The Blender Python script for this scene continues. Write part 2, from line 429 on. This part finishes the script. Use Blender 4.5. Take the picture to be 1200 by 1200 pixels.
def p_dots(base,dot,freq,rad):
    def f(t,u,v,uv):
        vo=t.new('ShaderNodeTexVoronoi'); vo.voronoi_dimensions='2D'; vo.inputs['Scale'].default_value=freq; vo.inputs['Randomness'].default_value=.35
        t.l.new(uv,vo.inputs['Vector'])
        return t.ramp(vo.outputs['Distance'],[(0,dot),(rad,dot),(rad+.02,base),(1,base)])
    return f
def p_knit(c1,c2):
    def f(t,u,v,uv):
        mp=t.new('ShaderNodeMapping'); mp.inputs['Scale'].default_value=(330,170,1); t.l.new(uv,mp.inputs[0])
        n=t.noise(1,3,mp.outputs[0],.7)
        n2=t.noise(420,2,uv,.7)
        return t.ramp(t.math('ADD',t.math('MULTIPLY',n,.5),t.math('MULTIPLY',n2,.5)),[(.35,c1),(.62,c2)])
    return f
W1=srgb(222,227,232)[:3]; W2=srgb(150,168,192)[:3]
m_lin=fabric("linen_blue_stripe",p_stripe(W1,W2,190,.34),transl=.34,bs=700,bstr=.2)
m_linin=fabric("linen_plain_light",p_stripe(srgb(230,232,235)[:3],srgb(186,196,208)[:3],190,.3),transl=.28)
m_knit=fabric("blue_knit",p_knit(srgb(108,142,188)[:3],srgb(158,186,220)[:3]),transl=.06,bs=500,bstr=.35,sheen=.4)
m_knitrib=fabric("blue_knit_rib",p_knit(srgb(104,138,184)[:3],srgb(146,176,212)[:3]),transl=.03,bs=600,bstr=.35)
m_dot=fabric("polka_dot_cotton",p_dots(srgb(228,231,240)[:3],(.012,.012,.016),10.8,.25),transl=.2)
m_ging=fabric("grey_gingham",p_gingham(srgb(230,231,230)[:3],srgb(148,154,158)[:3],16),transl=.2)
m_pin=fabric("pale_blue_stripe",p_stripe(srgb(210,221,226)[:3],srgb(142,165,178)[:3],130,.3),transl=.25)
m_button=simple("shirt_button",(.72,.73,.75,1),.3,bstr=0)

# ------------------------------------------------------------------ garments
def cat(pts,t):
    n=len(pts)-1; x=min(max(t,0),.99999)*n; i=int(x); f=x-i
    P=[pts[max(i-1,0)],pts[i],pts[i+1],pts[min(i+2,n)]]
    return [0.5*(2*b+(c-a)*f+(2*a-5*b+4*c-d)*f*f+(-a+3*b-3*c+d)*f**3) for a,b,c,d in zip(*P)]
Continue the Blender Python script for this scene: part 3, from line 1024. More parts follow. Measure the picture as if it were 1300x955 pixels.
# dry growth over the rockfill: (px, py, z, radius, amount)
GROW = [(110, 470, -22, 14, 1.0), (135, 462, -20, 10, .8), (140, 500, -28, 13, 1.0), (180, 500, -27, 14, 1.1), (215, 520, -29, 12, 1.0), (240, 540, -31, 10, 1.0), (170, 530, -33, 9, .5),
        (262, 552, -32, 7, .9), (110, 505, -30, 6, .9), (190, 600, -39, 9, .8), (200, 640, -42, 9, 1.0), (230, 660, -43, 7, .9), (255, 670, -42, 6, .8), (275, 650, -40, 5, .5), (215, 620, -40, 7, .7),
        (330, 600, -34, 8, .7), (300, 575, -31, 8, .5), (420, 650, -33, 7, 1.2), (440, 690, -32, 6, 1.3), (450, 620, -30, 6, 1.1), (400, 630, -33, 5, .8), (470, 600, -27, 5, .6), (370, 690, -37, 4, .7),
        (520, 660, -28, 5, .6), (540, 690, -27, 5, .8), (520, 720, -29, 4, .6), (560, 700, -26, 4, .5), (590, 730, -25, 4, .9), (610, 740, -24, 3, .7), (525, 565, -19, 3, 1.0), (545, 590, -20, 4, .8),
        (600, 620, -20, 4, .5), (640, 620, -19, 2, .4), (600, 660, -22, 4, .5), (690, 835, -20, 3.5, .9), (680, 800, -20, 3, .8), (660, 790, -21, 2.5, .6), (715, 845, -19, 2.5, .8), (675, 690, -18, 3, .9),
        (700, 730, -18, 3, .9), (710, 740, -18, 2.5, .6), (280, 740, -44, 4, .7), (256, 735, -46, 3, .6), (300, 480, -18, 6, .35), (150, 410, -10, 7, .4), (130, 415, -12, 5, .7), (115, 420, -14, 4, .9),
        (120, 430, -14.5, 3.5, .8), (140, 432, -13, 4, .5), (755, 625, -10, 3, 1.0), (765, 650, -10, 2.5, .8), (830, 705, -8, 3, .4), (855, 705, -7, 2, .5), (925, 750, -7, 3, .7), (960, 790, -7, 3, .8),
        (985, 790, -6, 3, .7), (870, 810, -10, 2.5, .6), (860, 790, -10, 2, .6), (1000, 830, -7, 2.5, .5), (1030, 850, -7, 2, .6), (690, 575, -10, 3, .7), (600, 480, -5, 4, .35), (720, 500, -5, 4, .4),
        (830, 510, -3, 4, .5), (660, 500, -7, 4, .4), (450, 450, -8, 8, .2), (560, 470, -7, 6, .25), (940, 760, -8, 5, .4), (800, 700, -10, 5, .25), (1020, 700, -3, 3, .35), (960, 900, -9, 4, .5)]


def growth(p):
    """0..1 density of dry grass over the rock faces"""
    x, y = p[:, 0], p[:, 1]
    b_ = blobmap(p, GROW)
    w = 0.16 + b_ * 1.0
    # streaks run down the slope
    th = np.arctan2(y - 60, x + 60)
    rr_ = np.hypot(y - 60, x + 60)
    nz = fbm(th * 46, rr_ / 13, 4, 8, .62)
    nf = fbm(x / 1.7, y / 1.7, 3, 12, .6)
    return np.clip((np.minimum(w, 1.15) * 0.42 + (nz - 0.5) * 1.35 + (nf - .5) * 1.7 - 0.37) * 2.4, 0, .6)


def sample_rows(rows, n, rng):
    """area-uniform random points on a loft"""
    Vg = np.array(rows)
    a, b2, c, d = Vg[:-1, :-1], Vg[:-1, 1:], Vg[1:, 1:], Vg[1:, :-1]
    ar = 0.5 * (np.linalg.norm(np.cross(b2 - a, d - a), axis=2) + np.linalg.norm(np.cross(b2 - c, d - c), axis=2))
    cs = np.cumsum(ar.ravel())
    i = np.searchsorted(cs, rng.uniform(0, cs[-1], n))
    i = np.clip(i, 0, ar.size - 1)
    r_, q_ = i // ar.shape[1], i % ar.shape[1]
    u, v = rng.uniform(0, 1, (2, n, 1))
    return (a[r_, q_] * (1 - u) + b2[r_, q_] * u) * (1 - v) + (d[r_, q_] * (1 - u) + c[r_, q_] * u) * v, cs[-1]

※

What to produce → The records above must be output exactly, in full.

Solved problem →
The Blender Python script for this scene continues. Write part 2, from line 429 on. This part finishes the script. Use Blender 4.5. Take the picture to be 1200 by 1200 pixels.
def p_dots(base,dot,freq,rad):
    def f(t,u,v,uv):
        vo=t.new('ShaderNodeTexVoronoi'); vo.voronoi_dimensions='2D'; vo.inputs['Scale'].default_value=freq; vo.inputs['Randomness'].default_value=.35
        t.l.new(uv,vo.inputs['Vector'])
        return t.ramp(vo.outputs['Distance'],[(0,dot),(rad,dot),(rad+.02,base),(1,base)])
    return f
def p_knit(c1,c2):
    def f(t,u,v,uv):
        mp=t.new('ShaderNodeMapping'); mp.inputs['Scale'].default_value=(330,170,1); t.l.new(uv,mp.inputs[0])
        n=t.noise(1,3,mp.outputs[0],.7)
        n2=t.noise(420,2,uv,.7)
        return t.ramp(t.math('ADD',t.math('MULTIPLY',n,.5),t.math('MULTIPLY',n2,.5)),[(.35,c1),(.62,c2)])
    return f
W1=srgb(222,227,232)[:3]; W2=srgb(150,168,192)[:3]
m_lin=fabric("linen_blue_stripe",p_stripe(W1,W2,190,.34),transl=.34,bs=700,bstr=.2)
m_linin=fabric("linen_plain_light",p_stripe(srgb(230,232,235)[:3],srgb(186,196,208)[:3],190,.3),transl=.28)
m_knit=fabric("blue_knit",p_knit(srgb(108,142,188)[:3],srgb(158,186,220)[:3]),transl=.06,bs=500,bstr=.35,sheen=.4)
m_knitrib=fabric("blue_knit_rib",p_knit(srgb(104,138,184)[:3],srgb(146,176,212)[:3]),transl=.03,bs=600,bstr=.35)
m_dot=fabric("polka_dot_cotton",p_dots(srgb(228,231,240)[:3],(.012,.012,.016),10.8,.25),transl=.2)
m_ging=fabric("grey_gingham",p_gingham(srgb(230,231,230)[:3],srgb(148,154,158)[:3],16),transl=.2)
m_pin=fabric("pale_blue_stripe",p_stripe(srgb(210,221,226)[:3],srgb(142,165,178)[:3],130,.3),transl=.25)
m_button=simple("shirt_button",(.72,.73,.75,1),.3,bstr=0)

# ------------------------------------------------------------------ garments
def cat(pts,t):
    n=len(pts)-1; x=min(max(t,0),.99999)*n; i=int(x); f=x-i
    P=[pts[max(i-1,0)],pts[i],pts[i+1],pts[min(i+2,n)]]
    return [0.5*(2*b+(c-a)*f+(2*a-5*b+4*c-d)*f*f+(-a+3*b-3*c+d)*f**3) for a,b,c,d in zip(*P)]
Continue the Blender Python script for this scene: part 3, from line 1024. More parts follow. Measure the picture as if it were 1300x955 pixels.
# dry growth over the rockfill: (px, py, z, radius, amount)
GROW = [(110, 470, -22, 14, 1.0), (135, 462, -20, 10, .8), (140, 500, -28, 13, 1.0), (180, 500, -27, 14, 1.1), (215, 520, -29, 12, 1.0), (240, 540, -31, 10, 1.0), (170, 530, -33, 9, .5),
        (262, 552, -32, 7, .9), (110, 505, -30, 6, .9), (190, 600, -39, 9, .8), (200, 640, -42, 9, 1.0), (230, 660, -43, 7, .9), (255, 670, -42, 6, .8), (275, 650, -40, 5, .5), (215, 620, -40, 7, .7),
        (330, 600, -34, 8, .7), (300, 575, -31, 8, .5), (420, 650, -33, 7, 1.2), (440, 690, -32, 6, 1.3), (450, 620, -30, 6, 1.1), (400, 630, -33, 5, .8), (470, 600, -27, 5, .6), (370, 690, -37, 4, .7),
        (520, 660, -28, 5, .6), (540, 690, -27, 5, .8), (520, 720, -29, 4, .6), (560, 700, -26, 4, .5), (590, 730, -25, 4, .9), (610, 740, -24, 3, .7), (525, 565, -19, 3, 1.0), (545, 590, -20, 4, .8),
        (600, 620, -20, 4, .5), (640, 620, -19, 2, .4), (600, 660, -22, 4, .5), (690, 835, -20, 3.5, .9), (680, 800, -20, 3, .8), (660, 790, -21, 2.5, .6), (715, 845, -19, 2.5, .8), (675, 690, -18, 3, .9),
        (700, 730, -18, 3, .9), (710, 740, -18, 2.5, .6), (280, 740, -44, 4, .7), (256, 735, -46, 3, .6), (300, 480, -18, 6, .35), (150, 410, -10, 7, .4), (130, 415, -12, 5, .7), (115, 420, -14, 4, .9),
        (120, 430, -14.5, 3.5, .8), (140, 432, -13, 4, .5), (755, 625, -10, 3, 1.0), (765, 650, -10, 2.5, .8), (830, 705, -8, 3, .4), (855, 705, -7, 2, .5), (925, 750, -7, 3, .7), (960, 790, -7, 3, .8),
        (985, 790, -6, 3, .7), (870, 810, -10, 2.5, .6), (860, 790, -10, 2, .6), (1000, 830, -7, 2.5, .5), (1030, 850, -7, 2, .6), (690, 575, -10, 3, .7), (600, 480, -5, 4, .35), (720, 500, -5, 4, .4),
        (830, 510, -3, 4, .5), (660, 500, -7, 4, .4), (450, 450, -8, 8, .2), (560, 470, -7, 6, .25), (940, 760, -8, 5, .4), (800, 700, -10, 5, .25), (1020, 700, -3, 3, .35), (960, 900, -9, 4, .5)]


def growth(p):
    """0..1 density of dry grass over the rock faces"""
    x, y = p[:, 0], p[:, 1]
    b_ = blobmap(p, GROW)
    w = 0.16 + b_ * 1.0
    # streaks run down the slope
    th = np.arctan2(y - 60, x + 60)
    rr_ = np.hypot(y - 60, x + 60)
    nz = fbm(th * 46, rr_ / 13, 4, 8, .62)
    nf = fbm(x / 1.7, y / 1.7, 3, 12, .6)
    return np.clip((np.minimum(w, 1.15) * 0.42 + (nz - 0.5) * 1.35 + (nf - .5) * 1.7 - 0.37) * 2.4, 0, .6)


def sample_rows(rows, n, rng):
    """area-uniform random points on a loft"""
    Vg = np.array(rows)
    a, b2, c, d = Vg[:-1, :-1], Vg[:-1, 1:], Vg[1:, 1:], Vg[1:, :-1]
    ar = 0.5 * (np.linalg.norm(np.cross(b2 - a, d - a), axis=2) + np.linalg.norm(np.cross(b2 - c, d - c), axis=2))
    cs = np.cumsum(ar.ravel())
    i = np.searchsorted(cs, rng.uniform(0, cs[-1], n))
    i = np.clip(i, 0, ar.size - 1)
    r_, q_ = i // ar.shape[1], i % ar.shape[1]
    u, v = rng.uniform(0, 1, (2, n, 1))
    return (a[r_, q_] * (1 - u) + b2[r_, q_] * u) * (1 - v) + (d[r_, q_] * (1 - u) + c[r_, q_] * u) * v, cs[-1]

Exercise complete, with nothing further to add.